Lo stile utilizzato sia nel corso della lunga fase precedente il recepimento della Direttiva sia oggi al riaccendersi del dibattito causato dall’annuncio dell’emendamento è sempre quello della contrapposizione tra il vecchio e il nuovo, laddove per vecchio si intende il monopolio e per nuovo il libero mercato; argomentazioni che, se non qualificati da un contenuto concettuale, si riducono ad una mera e banale demagogia priva di qualsiasi sostanza.
Quello che allo stato si è compreso è che esiste “un’intenzione” di acquisire utili dalla raccolta del Diritto d’Autore per cui una delle questioni preliminare riguarda “il fine di lucro”.
Non può essere certo considerato un caso che le maggiori società di collecting siano dichiarate per statuto prive di scopo di lucro, anzi alcuni Paesi lo impongono per legge; addirittura negli Stati Uniti, dove il profitto è considerato un valore fondante della società, le due maggiori società di collecting operano dichiaratamente senza tale fine.
In realtà non si tratta di una mera coincidenza, ma di una scelta matura e consapevole: il diritto d’autore non può essere considerato una merce come tutte le altre e non può essere ridotto ad una comune attività commerciale ma comprende un valore aggiuntivo che consiste nella tutela della identità culturale nazionale.

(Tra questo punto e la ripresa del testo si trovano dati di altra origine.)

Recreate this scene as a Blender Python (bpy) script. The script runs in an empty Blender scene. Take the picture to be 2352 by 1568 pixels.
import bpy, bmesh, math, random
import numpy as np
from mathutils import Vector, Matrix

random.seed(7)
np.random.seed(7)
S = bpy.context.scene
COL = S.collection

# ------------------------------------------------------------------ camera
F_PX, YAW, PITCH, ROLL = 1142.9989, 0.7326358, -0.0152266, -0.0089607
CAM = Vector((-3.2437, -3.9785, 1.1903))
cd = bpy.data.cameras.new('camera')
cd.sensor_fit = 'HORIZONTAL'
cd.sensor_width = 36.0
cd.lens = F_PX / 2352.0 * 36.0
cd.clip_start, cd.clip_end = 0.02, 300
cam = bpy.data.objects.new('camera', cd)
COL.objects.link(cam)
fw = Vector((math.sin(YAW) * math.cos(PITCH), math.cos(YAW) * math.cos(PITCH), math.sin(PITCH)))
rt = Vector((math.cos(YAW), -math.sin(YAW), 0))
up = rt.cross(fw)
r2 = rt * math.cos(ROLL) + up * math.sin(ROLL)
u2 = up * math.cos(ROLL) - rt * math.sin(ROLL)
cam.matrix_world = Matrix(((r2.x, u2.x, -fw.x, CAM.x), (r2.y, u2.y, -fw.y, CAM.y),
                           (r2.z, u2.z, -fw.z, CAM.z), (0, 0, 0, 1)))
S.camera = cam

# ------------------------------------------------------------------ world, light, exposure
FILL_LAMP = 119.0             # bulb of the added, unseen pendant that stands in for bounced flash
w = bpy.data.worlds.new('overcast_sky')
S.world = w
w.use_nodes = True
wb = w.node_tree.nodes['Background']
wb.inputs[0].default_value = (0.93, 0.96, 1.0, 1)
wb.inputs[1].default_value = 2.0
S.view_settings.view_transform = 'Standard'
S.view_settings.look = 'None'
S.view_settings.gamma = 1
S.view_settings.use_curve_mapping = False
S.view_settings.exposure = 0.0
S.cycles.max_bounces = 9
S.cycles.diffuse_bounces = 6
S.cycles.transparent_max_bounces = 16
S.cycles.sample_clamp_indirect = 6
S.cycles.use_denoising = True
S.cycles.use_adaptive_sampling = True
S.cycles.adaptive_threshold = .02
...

Assicurare il giusto compenso a tutti i creativi significa garantire la continuità e lo sviluppo della cultura popolare che è patrimonio globale dell’individuo e dei gruppi sociali di appartenenza.
Una seconda considerazione va dedicata al mercato di riferimento nonché agli strumenti necessari per svolgere con efficienza ed efficacia l’azione di tutela del Diritto.
Il mercato attualmente, né si possono immaginare irrealistiche espansioni, fornisce a mala a pena le risorse necessarie ad assicurare il mantenimento di una struttura in grado di assicurare sull’intero territorio nazionale la salvaguardia di un Diritto, immateriale per definizione, soggetto a fenomeni gravi di evasione e ad altri abusi (quale è ad esempio la falsa programmazione).
Spacchettare i proventi, così come proposto recentemente dal Ceo di FIMI Enzo Mazza, tra chi si dedica ad attività di raccolta con alto valore aggiunto e chi invece è delegato ad attività estremamente onerose, significa, molto semplicemente, rinunciare ad assicurare un alto livello di tutela alle opere creative oltre che gravare con ulteriori costi sugli aventi diritto, di qualsiasi natura.
Né alcun pregio ha l’osservazione di chi afferma che il monopolio legale resiste in pochissimi paesi, perché a chi ha onestà intellettuale è ampiamente noto che laddove non c’è monopolio legale esiste, consolidato da anni, un monopolio di fatto.
Monopolio legale e di fatto si differenziano esclusivamente per la storia politica, culturale e giuridica dei diversi Paesi e non certo per gli obiettivi che debbono garantire.
Tutela dei valori e dell’identità culturale non sono evidentemente alla portata o semplicemente non interessano chi si fa paladino di un concetto, genericamente enunciato, di libera concorrenza, che unicamente mira a creare utili per soggetti privati.
L’emendamento è durato il breve volgere di un mattino ed è stato dichiarato inammissibile in sede di valutazione della “legge europea 2017”, resta, comunque, la conferma che attorno al business del Diritto d’Autore si agitano appetiti non sempre trasparenti, che certamente non demorderanno.
Comunque l’emendamento ha avuto l’effetto del “sasso nello stagno” considerato che dal quel momento, e da diverse posizioni, si sono susseguite prese di posizione sull’argomento, molte delle quali chiaramente ispirate al desiderio di cogliere un’occasione e realizzare lucrosi affari sul Diritto d’Autore.